While security policemen and other law enforcement personnel are not per se disqualified as court members in military trials, I find Captain Blankinship’s service as a *508member created an “appearance of evil” denounced in R.C.M. 912(f)(l)(N) and the military judge abused her discretion in denying the challenge for cause. Compare United States v. Swagger, 16 M.J. 759 (A.C.M.R. 1983) with United States v. McDavid, 37 M.J. 861 (A.F.C.M.R.1993), and United States v. McPhaul, 22 M.J. 808 (A.C.M.R. 1986), pet. denied, 23 M.J. 266 (C.M.A.1986).

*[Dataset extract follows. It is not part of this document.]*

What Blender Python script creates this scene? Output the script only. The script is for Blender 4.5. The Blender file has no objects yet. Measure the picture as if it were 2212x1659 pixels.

In this regard, the military judge based her denial of the challenge on a finding of sincerity in the challenged member’s statements of fairness and impartiality. Her analysis was wrong. As defense counsel correctly, but unsuccessfully, argued at trial, when an issue of implied bias under R.C.M. 912(f)(l)(N) arises, military judges must focus on the system’s appearance of fairness and not just court members’ disclaimers of bias. The guidance of R.C.M. 912(f)(l)(N) reflects the President’s concern that military trials must not only be fair but also appear to be fair. United States v. Lake, 36 M.J. 317 (C.M.A.1993); United States v. Miller, supra; United States v. Abdelkader, 34 M.J. 605 (A.F.C.M.R.1992). This case lacks that appearance, even though the members imposed a sentence that almost mirrored Sergeant Dale’s pretrial agreement with the convening authority. For all intents and purposes, Captain Blankinship was the embodiment of law enforcement and crime prevention at Altas Air Force Base — appointing him to serve as an impartial member was asking too much of both him and the system.

I would remand the case for a rehearing on the sentence.